Are the British rubbish at breeding horses? (not ponies!)

The British have always tended to go for the import. Irish horses for hunting and showing, and later the warmbloods from the Continent for dressage and jumping. There is also quite a good market for American breeds too for the family all rounder horse.

Why? The demise of the Ministry Stallion inspection scheme, where any stallion had to be passed by a vet as suitable for breeding was a big shame. The theory was that breed societies would only pass any stallion that met its standards, but not every stallion was "passed" it might only be "registered." A whole different story.

As for mares, there is a very regrettable tendency to say about a mare "put it in foal" no matter what its temperament, conformation, soundness, or competition record.

Then, surprise, lots of British don't want to pay much for a youngster, so the breeders of good horses can't make a living as it costs a lot to produce a nice foal.

Where the Government supports breeding programmes they are a lot more ruthless about weeding out the unsuitable mare and a breeding stallion has to pass all sorts of performance tests and be the right conformation. In Germany, france, holland, etc. there are many horses bred, but I bet there is a big dropout rate too. At least they have the abbatoirs in France and Italy on the doorstep ......................
 
I think it feeds itself to a certain extent. We hear the sporting commentators admire the breeding programs of European countries. We decide we are going to purchase a prospect and want one of those horses rather than say a British Warmblood as we have been conditioned to believe it must be better. Not an inspiring market for prospective studs. I think things are slowly changing with attitudes though so that is good for Britain, as has been mentioned the Billy stud is a good example of "home" breeding with a good media profile if nothing else.

However the cynic in me thinks if we breed better we'll just send more overseas and still not keep them for our teams/studs, as others have said we don't really have the owners queuing up to buy.
 
I think so many breeders (not talking about the 1 or 2 mare owner) aim to breed attain excellence in a particular discipline ie we breed horses to win at the top level in showing, eventing, dressage or whatever.

Only trouble is *most* riders actually want a quality, easy RC type. How often on here do we hear about buyers trawling the country trying to find that elusive 'family' horse with a laid back temp, but capable of doing a passable novice test and jump 1m that doesn't look like the back of a bus!?

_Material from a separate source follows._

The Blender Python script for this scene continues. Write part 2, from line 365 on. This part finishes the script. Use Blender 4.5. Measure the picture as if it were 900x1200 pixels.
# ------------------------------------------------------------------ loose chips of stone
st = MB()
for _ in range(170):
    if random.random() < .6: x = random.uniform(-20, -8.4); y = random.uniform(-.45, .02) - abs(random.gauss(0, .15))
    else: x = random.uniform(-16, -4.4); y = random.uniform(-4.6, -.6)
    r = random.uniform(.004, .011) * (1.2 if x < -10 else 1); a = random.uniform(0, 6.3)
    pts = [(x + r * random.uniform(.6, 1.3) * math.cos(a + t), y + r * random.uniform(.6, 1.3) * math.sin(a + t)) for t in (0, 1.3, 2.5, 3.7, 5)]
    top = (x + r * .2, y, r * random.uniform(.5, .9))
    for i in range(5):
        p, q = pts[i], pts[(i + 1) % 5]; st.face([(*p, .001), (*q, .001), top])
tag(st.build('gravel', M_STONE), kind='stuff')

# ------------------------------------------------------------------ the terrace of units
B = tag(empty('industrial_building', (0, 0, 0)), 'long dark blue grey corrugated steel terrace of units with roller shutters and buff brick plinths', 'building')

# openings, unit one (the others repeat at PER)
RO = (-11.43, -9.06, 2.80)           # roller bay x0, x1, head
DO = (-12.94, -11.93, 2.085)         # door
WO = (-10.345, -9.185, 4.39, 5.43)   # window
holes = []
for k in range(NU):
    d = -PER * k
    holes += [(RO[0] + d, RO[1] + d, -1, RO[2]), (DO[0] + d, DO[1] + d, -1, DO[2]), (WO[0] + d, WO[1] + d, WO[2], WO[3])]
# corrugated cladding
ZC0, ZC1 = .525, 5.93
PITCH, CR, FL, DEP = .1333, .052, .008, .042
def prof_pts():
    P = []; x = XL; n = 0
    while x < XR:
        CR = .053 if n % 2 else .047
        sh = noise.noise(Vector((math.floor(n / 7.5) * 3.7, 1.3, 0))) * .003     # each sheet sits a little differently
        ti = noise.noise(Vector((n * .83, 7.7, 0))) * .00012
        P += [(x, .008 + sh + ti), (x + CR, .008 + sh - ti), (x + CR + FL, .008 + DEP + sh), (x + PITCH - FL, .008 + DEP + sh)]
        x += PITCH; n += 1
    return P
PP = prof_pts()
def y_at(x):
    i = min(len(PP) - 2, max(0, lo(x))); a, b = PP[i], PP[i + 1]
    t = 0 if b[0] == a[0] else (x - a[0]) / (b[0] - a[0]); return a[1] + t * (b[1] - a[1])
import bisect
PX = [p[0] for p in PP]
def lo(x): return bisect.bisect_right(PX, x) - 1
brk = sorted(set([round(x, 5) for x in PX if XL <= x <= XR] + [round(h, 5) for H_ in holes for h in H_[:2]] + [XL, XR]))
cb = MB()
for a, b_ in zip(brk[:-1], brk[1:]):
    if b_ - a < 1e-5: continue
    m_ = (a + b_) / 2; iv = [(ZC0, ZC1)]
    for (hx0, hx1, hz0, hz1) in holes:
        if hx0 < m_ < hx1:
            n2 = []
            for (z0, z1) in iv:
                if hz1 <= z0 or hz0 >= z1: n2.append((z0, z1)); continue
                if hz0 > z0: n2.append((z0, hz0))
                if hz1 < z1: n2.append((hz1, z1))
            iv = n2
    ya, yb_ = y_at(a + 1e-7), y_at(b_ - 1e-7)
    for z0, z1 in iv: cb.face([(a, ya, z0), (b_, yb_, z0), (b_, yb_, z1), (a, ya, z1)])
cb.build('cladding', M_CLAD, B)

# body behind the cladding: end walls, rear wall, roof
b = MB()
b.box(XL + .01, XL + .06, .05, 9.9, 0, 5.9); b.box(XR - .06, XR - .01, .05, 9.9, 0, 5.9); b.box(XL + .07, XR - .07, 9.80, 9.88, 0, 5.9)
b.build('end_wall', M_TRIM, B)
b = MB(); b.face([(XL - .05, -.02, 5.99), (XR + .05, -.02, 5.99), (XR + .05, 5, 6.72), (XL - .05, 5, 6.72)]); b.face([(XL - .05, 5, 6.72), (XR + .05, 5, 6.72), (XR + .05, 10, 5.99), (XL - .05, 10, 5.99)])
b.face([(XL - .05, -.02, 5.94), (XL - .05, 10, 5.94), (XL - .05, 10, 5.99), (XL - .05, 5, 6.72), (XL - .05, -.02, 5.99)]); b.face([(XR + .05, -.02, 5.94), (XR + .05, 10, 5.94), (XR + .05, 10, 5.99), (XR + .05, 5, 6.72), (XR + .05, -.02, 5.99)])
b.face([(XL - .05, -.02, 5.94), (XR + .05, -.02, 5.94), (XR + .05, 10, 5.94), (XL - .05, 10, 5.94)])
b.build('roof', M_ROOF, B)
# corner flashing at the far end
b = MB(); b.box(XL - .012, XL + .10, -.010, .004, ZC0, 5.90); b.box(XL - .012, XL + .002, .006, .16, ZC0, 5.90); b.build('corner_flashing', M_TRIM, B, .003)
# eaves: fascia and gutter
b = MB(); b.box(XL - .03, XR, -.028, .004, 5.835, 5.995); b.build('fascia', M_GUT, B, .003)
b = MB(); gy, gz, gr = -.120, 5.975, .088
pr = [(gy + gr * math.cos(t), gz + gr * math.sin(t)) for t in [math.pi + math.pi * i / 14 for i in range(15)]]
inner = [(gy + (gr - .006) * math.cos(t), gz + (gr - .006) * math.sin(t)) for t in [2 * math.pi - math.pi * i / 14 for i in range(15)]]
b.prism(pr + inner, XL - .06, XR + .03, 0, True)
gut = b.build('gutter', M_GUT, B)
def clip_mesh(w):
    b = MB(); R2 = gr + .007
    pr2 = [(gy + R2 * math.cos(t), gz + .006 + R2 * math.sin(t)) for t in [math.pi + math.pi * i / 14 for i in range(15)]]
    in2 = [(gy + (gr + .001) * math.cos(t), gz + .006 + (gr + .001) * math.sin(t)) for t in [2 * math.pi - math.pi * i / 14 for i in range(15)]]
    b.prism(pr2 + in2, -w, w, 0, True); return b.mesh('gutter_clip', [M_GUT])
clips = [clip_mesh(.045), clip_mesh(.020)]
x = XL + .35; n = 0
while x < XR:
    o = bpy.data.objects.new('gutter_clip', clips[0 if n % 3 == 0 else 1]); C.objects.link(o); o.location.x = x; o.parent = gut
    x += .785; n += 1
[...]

Why some breeders don't aim to supply that market completely defeats me :confused:
 
Warmbloods like 10% of TB blood in their horses but the modern TB is not really what they like. As has been said the grading of mares (60%of the foal) and stallion approval was in the past overseen by local government ie the State Premium of 300 euros for top mares as well as the individual Society selection. We are producing the youngstock now as the futurity shows and 3rd generation British bred horses like Farouche are the best youngstock going where we lack totally is the bridge between the top young stock and the top competitors. This is the new project for British Breeding. Most top countries have organisations that buy up young stock for their Olympic potential and these are supported by supporters of the disciplines. It is a shame that the top British young stock Dressage sire Dimaggio a BHHS licensed stallion which was licensed at Addington and ridden by Suzzane is not in demand here as he is in Germany and he will stand in Germany this year. He has produced 17 licensed sons and this year Del Magico Dimaggio/Weltmeyer was awarded the Weltmeyer Award for the one of the 4 top young stallions. A daughter sold at Auction for 325000 Euros and his 3 year old sons 100000 Euros. We lack marketing and raisers of ridden young horses to the standards required by the top riders.